AIM — Set down exactly the lines of the listing below, please, beginning with the first and ending with the line that holds "return EYE + d*t".

** Begin RECORD LIST **

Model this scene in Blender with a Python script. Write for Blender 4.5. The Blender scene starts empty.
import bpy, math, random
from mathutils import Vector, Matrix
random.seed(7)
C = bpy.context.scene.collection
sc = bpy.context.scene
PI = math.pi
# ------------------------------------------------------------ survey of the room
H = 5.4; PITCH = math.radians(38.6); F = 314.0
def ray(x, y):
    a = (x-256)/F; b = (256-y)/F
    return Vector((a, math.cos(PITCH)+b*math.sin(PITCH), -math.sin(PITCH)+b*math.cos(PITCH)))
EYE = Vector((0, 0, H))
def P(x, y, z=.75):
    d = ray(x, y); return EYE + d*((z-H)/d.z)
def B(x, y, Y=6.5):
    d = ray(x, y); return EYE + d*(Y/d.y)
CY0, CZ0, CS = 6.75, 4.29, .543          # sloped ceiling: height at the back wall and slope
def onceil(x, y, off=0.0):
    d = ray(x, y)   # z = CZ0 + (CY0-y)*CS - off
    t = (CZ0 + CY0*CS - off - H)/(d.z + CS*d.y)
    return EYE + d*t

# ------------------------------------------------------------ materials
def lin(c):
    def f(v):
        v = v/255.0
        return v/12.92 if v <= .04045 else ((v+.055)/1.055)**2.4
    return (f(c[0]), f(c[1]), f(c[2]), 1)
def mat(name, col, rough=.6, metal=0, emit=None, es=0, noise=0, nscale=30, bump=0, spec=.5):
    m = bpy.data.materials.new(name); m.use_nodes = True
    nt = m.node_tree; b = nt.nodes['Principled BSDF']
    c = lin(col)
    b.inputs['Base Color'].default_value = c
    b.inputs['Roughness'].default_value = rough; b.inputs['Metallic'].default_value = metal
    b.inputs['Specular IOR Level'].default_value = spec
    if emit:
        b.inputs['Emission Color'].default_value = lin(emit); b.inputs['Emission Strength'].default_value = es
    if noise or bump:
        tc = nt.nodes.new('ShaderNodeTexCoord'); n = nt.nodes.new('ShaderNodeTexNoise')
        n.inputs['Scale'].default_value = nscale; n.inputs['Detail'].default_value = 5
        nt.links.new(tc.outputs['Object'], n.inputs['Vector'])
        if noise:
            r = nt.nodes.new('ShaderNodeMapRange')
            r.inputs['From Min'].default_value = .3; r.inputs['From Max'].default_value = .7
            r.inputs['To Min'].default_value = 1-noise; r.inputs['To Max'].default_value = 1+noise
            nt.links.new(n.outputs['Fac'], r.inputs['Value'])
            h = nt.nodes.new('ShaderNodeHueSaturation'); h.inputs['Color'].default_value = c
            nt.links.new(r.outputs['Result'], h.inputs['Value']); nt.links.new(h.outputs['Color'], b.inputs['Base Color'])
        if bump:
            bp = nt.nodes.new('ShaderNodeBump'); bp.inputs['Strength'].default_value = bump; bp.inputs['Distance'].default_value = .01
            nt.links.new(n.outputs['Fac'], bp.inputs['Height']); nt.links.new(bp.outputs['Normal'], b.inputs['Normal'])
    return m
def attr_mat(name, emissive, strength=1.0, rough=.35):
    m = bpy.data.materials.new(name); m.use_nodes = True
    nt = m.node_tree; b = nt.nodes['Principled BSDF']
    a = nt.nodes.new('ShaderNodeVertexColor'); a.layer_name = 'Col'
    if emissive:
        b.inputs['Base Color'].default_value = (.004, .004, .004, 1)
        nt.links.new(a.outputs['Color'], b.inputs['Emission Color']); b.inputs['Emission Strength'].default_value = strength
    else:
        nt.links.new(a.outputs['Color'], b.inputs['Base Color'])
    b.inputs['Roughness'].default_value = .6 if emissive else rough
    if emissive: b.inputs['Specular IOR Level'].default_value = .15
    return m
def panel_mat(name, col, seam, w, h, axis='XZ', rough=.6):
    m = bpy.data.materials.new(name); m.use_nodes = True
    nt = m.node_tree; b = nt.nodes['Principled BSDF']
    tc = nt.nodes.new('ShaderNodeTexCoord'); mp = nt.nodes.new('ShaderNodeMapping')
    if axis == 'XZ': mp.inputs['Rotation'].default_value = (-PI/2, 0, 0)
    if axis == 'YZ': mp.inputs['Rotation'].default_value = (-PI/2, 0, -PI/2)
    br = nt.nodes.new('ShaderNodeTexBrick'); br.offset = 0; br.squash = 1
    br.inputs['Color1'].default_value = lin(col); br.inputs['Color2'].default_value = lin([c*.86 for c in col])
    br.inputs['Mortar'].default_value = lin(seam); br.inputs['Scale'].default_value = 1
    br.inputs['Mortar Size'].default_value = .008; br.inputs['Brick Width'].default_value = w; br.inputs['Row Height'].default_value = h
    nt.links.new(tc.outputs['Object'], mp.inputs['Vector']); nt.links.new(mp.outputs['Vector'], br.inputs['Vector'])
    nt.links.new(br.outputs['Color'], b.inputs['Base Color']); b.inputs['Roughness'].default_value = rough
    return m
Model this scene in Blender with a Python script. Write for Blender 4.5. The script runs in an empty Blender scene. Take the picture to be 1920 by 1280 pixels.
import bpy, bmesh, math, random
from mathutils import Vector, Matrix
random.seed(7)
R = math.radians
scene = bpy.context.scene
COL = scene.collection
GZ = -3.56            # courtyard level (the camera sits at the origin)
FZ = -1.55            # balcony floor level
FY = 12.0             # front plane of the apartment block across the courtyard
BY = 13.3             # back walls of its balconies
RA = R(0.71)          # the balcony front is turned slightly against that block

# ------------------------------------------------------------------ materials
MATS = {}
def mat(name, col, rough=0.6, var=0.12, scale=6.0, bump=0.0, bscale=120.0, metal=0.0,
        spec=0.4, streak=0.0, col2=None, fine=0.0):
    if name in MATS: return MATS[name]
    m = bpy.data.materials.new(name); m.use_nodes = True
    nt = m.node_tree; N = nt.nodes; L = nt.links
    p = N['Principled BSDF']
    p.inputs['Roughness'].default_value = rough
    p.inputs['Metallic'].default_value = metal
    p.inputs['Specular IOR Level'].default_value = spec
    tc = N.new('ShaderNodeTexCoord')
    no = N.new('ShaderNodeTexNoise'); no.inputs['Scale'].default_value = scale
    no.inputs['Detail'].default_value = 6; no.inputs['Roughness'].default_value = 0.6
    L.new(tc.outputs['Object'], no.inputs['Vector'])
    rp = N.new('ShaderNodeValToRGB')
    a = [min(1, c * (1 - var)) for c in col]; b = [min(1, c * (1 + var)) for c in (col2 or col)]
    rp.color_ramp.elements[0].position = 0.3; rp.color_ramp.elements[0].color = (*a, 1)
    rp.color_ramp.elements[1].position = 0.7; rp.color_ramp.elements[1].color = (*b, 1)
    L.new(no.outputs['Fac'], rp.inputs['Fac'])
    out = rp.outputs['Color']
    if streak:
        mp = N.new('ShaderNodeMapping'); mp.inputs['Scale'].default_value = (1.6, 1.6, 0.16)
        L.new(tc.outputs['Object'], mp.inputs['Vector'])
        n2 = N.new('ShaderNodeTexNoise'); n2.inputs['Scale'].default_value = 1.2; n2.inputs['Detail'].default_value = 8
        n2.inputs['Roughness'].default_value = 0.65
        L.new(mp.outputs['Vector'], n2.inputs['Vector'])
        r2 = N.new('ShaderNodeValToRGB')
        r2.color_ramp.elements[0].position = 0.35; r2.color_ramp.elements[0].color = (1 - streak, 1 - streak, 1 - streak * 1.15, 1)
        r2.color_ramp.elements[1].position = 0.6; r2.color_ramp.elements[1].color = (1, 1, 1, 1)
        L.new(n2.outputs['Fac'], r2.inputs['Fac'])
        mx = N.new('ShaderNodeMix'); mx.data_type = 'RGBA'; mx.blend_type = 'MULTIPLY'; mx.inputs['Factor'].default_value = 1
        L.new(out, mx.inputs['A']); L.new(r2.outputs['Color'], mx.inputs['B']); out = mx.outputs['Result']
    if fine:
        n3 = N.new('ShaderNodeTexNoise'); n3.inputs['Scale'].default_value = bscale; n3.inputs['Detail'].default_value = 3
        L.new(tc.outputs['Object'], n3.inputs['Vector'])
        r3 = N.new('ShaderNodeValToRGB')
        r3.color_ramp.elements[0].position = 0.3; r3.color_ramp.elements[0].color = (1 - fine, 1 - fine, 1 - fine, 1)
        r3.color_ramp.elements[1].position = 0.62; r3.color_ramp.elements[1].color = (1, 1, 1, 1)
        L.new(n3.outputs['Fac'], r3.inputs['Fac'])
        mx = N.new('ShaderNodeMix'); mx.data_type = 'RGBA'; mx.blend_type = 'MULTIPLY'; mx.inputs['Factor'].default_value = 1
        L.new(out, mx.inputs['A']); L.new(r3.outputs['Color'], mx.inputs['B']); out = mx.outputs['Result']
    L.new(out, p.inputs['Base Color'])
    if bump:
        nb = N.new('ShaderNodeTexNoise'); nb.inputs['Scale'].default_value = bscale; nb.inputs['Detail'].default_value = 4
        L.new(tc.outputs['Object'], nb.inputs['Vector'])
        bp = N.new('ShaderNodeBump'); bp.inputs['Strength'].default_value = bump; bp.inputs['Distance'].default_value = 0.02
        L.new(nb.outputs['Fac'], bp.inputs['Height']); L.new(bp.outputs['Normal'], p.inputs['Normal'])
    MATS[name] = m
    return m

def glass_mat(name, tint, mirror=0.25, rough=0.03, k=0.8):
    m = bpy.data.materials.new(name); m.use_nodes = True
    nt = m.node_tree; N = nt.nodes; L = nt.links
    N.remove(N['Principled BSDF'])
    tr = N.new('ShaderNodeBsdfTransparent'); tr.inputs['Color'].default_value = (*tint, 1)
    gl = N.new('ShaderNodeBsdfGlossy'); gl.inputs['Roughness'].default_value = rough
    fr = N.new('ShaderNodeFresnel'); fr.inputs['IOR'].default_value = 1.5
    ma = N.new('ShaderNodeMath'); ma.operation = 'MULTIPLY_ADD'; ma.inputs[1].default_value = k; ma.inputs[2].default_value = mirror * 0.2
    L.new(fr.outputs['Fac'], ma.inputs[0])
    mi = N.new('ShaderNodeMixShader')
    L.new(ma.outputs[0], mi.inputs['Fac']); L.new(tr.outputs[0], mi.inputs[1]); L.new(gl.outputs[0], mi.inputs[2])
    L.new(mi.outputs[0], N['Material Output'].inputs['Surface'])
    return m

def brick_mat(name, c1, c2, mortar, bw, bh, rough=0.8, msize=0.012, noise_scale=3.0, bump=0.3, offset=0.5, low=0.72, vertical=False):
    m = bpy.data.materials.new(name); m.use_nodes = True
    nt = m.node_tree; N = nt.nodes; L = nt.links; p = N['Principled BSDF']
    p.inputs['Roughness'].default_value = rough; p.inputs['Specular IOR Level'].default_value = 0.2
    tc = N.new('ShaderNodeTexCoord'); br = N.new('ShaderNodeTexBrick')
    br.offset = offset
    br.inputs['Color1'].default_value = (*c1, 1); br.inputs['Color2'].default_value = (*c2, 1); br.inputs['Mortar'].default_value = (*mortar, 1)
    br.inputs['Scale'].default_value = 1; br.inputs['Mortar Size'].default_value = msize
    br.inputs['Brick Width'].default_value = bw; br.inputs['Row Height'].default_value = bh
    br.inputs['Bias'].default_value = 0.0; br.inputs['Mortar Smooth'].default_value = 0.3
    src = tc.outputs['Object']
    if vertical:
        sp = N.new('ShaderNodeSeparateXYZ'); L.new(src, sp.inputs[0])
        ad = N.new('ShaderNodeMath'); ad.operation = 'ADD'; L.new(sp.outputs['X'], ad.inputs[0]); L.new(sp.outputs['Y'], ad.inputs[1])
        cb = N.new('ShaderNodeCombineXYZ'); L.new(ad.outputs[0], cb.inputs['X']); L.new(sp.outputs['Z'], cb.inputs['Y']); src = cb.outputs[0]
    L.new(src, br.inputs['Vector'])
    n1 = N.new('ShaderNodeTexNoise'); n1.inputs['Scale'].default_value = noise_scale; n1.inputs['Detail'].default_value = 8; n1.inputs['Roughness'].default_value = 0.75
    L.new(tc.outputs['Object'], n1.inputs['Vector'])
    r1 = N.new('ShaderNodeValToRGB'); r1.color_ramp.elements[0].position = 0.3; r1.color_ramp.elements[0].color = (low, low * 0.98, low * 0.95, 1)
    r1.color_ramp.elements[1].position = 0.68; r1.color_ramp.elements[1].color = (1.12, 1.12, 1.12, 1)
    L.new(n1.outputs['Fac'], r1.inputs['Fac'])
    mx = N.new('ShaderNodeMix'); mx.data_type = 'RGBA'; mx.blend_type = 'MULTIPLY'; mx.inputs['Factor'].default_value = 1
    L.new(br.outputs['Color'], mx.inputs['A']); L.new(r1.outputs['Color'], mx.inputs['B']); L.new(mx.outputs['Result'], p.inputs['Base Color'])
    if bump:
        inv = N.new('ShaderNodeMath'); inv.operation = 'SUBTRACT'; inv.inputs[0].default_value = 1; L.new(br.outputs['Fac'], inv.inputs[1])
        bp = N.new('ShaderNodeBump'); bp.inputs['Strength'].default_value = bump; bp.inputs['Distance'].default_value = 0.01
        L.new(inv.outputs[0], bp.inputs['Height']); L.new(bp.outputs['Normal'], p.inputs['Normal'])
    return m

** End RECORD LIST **

TASK RESPONSE —
Model this scene in Blender with a Python script. Write for Blender 4.5. The Blender scene starts empty.
import bpy, math, random
from mathutils import Vector, Matrix
random.seed(7)
C = bpy.context.scene.collection
sc = bpy.context.scene
PI = math.pi
# ------------------------------------------------------------ survey of the room
H = 5.4; PITCH = math.radians(38.6); F = 314.0
def ray(x, y):
    a = (x-256)/F; b = (256-y)/F
    return Vector((a, math.cos(PITCH)+b*math.sin(PITCH), -math.sin(PITCH)+b*math.cos(PITCH)))
EYE = Vector((0, 0, H))
def P(x, y, z=.75):
    d = ray(x, y); return EYE + d*((z-H)/d.z)
def B(x, y, Y=6.5):
    d = ray(x, y); return EYE + d*(Y/d.y)
CY0, CZ0, CS = 6.75, 4.29, .543          # sloped ceiling: height at the back wall and slope
def onceil(x, y, off=0.0):
    d = ray(x, y)   # z = CZ0 + (CY0-y)*CS - off
    t = (CZ0 + CY0*CS - off - H)/(d.z + CS*d.y)
    return EYE + d*t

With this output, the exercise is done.